>>

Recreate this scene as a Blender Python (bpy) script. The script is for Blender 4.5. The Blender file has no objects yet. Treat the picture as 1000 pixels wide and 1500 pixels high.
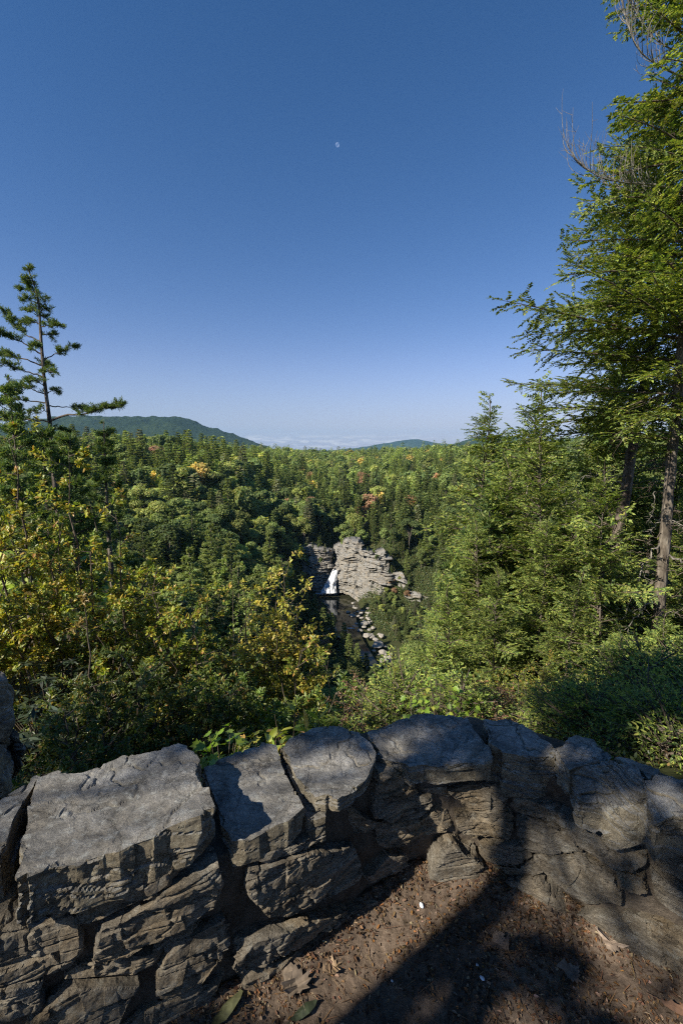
SKY_STRENGTH = .074; SKY_DUST = 0.0; SKY_OZONE = 2.5; SKY_SAT = 1.32; SKY_TINT = (1.8, 1.05, 1.04); HORIZON = (.8, 2.6, 4.6); SUN_STRENGTH = 4.7; HAZE = 3.8e-5; EXPOSURE = .68; USE_DENOISE = False
import bpy, math, time
import numpy as np
from mathutils import Vector
T0 = time.time()
C = bpy.context.scene.collection
rad = math.radians

# ------------------------------------------------------------------ camera model
PITCH = rad(7.7); EYE = 1.6; FOC = 2000.0/3.0      # 16 mm lens on a 36 mm high frame, 1000x1500 picture units
def ray(px, py):
    c = (px-500)/FOC; d = (py-750)/FOC
    return np.array([c, math.cos(PITCH)-d*math.sin(PITCH), -(d*math.cos(PITCH)+math.sin(PITCH))])
def at(px, py, Y):                 # point on the sight line at forward distance Y
    r = ray(px, py); t = Y/r[1]
    return np.array([r[0]*t, Y, EYE+r[2]*t])
def on_z(px, py, z):
    r = ray(px, py); t = (z-EYE)/r[2]
    return np.array([r[0]*t, r[1]*t, z])
def project(P):
    P = np.atleast_2d(P)
    y = P[:, 1]; z = P[:, 2]-EYE
    f = y*math.cos(PITCH)-z*math.sin(PITCH); u = y*math.sin(PITCH)+z*math.cos(PITCH)
    f = np.maximum(f, 1e-3)
    return 500+FOC*P[:, 0]/f, 750-FOC*u/f

SUN_DIR = np.array([-0.82, -0.573, 0.0]); SUN_EL = rad(38)
SUN_DIR = SUN_DIR/np.linalg.norm(SUN_DIR)*math.cos(SUN_EL); SUN_DIR[2] = math.sin(SUN_EL)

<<

**OBJECTIVE**: Pictures are excluded: retype only the lines from the beginning of the listing above through the line with "rad = math.radians", both included.

**FULL SOLUTION**:
Recreate this scene as a Blender Python (bpy) script. The script is for Blender 4.5. The Blender file has no objects yet. Treat the picture as 1000 pixels wide and 1500 pixels high.
SKY_STRENGTH = .074; SKY_DUST = 0.0; SKY_OZONE = 2.5; SKY_SAT = 1.32; SKY_TINT = (1.8, 1.05, 1.04); HORIZON = (.8, 2.6, 4.6); SUN_STRENGTH = 4.7; HAZE = 3.8e-5; EXPOSURE = .68; USE_DENOISE = False
import bpy, math, time
import numpy as np
from mathutils import Vector
T0 = time.time()
C = bpy.context.scene.collection
rad = math.radians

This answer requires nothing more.